Trail along Cap d'Antibes
Exploring the cap was a highlight of that first week. Around the tip of the peninsula the coast is very rugged. A well defined trail, paved much of the way, makes it really easy to enjoy this most stunning part of Antibes. As you walk around you are treated to different views. The water changes from green to turquoise to blue. There are many hidden coves along the steep cliffs. Far away from traffic and modern sounds you hear just the lapping of the waves and rustling of leaves.
Jardin Thuret



On the way to the cap from Villa Maye there is a botanical garden called Jardin Thuret. This place was set up as an experiment to grow exotic trees. We strolled through these peaceful gardens and saw enormous cycads and eucalyptus. Walking along these roads on the cap you see some impressive estates. We were reminded of the homes in Montecito, with similar landscaping.
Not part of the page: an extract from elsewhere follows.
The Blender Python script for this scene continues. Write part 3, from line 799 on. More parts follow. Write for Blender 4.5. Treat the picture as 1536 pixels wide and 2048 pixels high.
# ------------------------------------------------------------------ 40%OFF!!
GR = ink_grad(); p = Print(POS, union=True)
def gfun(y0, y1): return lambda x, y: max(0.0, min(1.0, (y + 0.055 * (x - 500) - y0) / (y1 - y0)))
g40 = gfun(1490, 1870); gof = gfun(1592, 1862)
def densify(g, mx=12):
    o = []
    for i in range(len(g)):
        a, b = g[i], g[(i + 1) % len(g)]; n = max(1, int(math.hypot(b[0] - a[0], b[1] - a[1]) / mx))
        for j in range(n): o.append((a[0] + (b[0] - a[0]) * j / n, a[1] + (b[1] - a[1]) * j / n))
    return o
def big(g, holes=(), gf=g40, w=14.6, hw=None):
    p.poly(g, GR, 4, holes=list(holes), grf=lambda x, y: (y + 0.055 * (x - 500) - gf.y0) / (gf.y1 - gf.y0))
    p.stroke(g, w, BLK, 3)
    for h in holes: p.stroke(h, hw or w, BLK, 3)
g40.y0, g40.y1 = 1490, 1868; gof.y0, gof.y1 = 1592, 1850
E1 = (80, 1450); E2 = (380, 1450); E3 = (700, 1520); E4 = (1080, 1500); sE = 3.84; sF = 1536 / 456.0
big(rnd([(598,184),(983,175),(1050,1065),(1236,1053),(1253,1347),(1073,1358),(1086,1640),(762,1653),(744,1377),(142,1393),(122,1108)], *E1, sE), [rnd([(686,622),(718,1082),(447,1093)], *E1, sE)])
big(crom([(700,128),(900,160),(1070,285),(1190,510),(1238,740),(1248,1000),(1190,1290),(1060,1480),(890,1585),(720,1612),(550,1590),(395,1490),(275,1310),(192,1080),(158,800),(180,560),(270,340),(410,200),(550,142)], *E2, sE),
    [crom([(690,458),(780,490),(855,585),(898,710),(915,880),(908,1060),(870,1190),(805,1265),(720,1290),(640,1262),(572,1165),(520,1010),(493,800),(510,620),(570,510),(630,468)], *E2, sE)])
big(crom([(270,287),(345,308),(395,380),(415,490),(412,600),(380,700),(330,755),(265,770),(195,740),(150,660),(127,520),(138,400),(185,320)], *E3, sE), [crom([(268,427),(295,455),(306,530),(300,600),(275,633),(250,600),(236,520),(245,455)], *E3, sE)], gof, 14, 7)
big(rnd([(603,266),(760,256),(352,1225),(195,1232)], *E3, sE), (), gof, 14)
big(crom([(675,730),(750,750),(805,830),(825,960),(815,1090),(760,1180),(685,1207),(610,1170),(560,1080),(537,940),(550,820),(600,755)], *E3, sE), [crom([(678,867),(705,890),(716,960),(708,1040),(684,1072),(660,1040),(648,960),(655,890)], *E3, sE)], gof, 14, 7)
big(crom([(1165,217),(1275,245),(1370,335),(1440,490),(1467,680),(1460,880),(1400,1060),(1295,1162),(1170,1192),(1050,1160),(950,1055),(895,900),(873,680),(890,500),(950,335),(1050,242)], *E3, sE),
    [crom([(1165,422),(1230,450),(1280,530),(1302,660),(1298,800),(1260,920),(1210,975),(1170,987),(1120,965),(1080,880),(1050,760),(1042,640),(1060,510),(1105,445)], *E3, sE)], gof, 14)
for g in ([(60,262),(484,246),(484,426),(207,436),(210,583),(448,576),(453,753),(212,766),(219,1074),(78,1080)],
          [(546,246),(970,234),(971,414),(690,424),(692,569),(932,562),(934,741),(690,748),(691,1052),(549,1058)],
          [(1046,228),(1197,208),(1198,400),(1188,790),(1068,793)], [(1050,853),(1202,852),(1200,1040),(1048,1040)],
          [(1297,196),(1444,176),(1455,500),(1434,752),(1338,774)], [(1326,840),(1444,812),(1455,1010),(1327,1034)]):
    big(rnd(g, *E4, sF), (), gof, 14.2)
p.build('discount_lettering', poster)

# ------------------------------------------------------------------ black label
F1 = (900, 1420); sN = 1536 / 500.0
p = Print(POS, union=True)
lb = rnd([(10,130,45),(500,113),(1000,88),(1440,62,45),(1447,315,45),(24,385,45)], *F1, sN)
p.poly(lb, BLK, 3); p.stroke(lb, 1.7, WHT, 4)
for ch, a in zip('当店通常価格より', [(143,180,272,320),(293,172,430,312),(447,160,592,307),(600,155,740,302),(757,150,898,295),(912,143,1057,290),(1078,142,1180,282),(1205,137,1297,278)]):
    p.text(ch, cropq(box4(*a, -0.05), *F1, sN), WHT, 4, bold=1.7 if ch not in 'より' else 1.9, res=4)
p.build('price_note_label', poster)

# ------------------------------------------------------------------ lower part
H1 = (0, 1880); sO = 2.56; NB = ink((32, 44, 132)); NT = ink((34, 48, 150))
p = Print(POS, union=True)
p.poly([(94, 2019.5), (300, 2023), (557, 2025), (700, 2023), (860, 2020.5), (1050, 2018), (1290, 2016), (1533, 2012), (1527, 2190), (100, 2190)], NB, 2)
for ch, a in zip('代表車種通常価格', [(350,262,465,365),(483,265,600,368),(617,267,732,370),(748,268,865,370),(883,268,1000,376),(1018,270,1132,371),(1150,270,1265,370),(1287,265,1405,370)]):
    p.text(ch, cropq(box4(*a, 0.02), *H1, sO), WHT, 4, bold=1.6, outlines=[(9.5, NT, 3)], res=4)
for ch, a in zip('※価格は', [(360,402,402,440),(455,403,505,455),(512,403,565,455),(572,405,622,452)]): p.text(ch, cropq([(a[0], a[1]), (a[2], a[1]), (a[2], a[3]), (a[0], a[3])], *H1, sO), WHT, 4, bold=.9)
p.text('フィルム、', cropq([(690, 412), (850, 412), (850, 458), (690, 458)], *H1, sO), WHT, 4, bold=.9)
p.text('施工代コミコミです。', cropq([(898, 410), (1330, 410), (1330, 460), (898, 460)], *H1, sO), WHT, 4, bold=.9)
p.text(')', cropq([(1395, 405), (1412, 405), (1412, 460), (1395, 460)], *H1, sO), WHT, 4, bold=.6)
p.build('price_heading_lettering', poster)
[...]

Purple and red bougainvillea draped walls and other familiar Mediterranean vegetation grew in the pampered gardens.





In the early evening we sat in the garden sipping rosé. If the owners were around they would strike up a conversation with us in their limited English. They had lived abroad in various African and Latin American countries for many years and had lots of interesting stories to share.

We made meals in the spacious, modern kitchen with produce acquired at Antibes's famous bountiful market. White asparagus was still in season so it featured in quite a few meals. We splurged on some good red wines and a couple bottles of champagne since we were in a celebratory mood. I bought a selection of cheeses (mainly chèvre) and olives from the market. Crusty baguette was always on hand to sop up the sauces on our plates. Great food, divine wine, animated conversation, and the opera Simon Bocanegra in the background made these evenings quite special. Of course, sitting out in the terrace, the sun lingering until 9:00, and the temperature just perfect helped with the sought after ambience.
Fondation Maeght in St. Paul de Vence



We drove into St. Paul de Vence one afternoon to visit the Fondation Maeght. This village, like pretty much all Provencal villages, sits atop a hill and looks stunning as you approach it. The central cathedral sticks out from the middle and the rest of the medieval buildings huddle around the main square. Inside the walls the cobbled streets are pedestrianized. From here there are jaw dropping views of the Mediterranean.
St. Paul de Vence
The Fondation Maeght is a modern art museum just outside the village of St.Paul de Vence.

We enjoyed strolling through the gardens, marveling at the enormous Miro sculptures. The front garden displays Giacometti sculptures and primes you for the modern art inside the building designed by a Catalan architect (Josep Lluis Sert). There are works by Bonnard, Chagall, and Braque, as well as exhibitions of contemporary artists. We were a bit disappointed because a lot of the permanent displays had been put away to make room for some contemporary American artist that we didn't care for.
Still, we enjoyed our visit and it made going up to St. Paul de Vence a lot more meaningful.

Another excursion we went on was a drive to the Grand Canyon du Verdon.
Grand Canyon du Verdon

We drove inland via Grasse (famous for perfumes) through mountainous landscape and pastoral countryside to the Grand Canyon du Verdon. Along the way we stopped at a goat farm to buy cheese for a picnic lunch. We felt like travelers rather than tourists when we followed the hand made sign pointing the way to "Fromage". We followed a narrow, rutted road and came to an old stone farmhouse. A herd of goats were resting in a corral. A few ducks clucked at us and a shaggy dog barked in annoyance. The baldheaded farmer appeared and escorted us to a small refrigerated room where he kept his home-made cheeses. When we pointed to the two we wanted he insisted we taste them first. He flashed a bright smile at our expressions and carefully wrapped up our purchases - a fresh, creamy one and an aged, crumbly one. We also bought a dozen eggs. I mean who can resist fresh eggs? Back in the car we continued on our route, eyes peeled for the perfect picnic spot. This appeared pretty soon.

As if on cue we spotted an old stone bridge, with a gentle stream flowing underneath. It came complete with a parking spot, lots of pretty trees, and not a human around. Could we ask for anything more picturesque? We had brought baguette and fruit with us, so the chèvre balanced out our meal.

Back on the road after lunch we started to see glimpses of the gorge.






We stopped at the many viewpoints to take in the beauty and capture the magic on film.



This stunning gorge, about 700 meters deep, has steep limestone cliffs and the river down below is turquoise.
We went to the restaurant at the "balcony" and sat on the terrace. Over refreshingly chilled beer we took in the incredible beauty of the French Grand Canyon.

We spent a most enjoyable afternoon/evening in what I think is the most romantic town in the world: Villefranche sur mer. This tiny medieval hamlet is just a joy to stroll through. Much of it is perched on cliffs with the Mediterranean just down below. Orange and pink pastel hotels and restaurants line the waterfront. Bright bougainvillea spills down the banks and small boats anchored at the little harbor add to the charm.


After a stroll along the ramparts and under the medieval arches and through the town we sat beside the water and enjoyed aperitifs. Later we dined at one of the waterfront restaurants, seated at a table right at the water's edge. It was pure magic. As usual the temperature was perfect. Troy, Jon, Daryl, and I enjoyed a pasta dinner and chilled wine in this unforgettable setting. The food wasn't anything special, but the experience certainly was.

The week came to an end too quickly and Troy and Jon returned to England.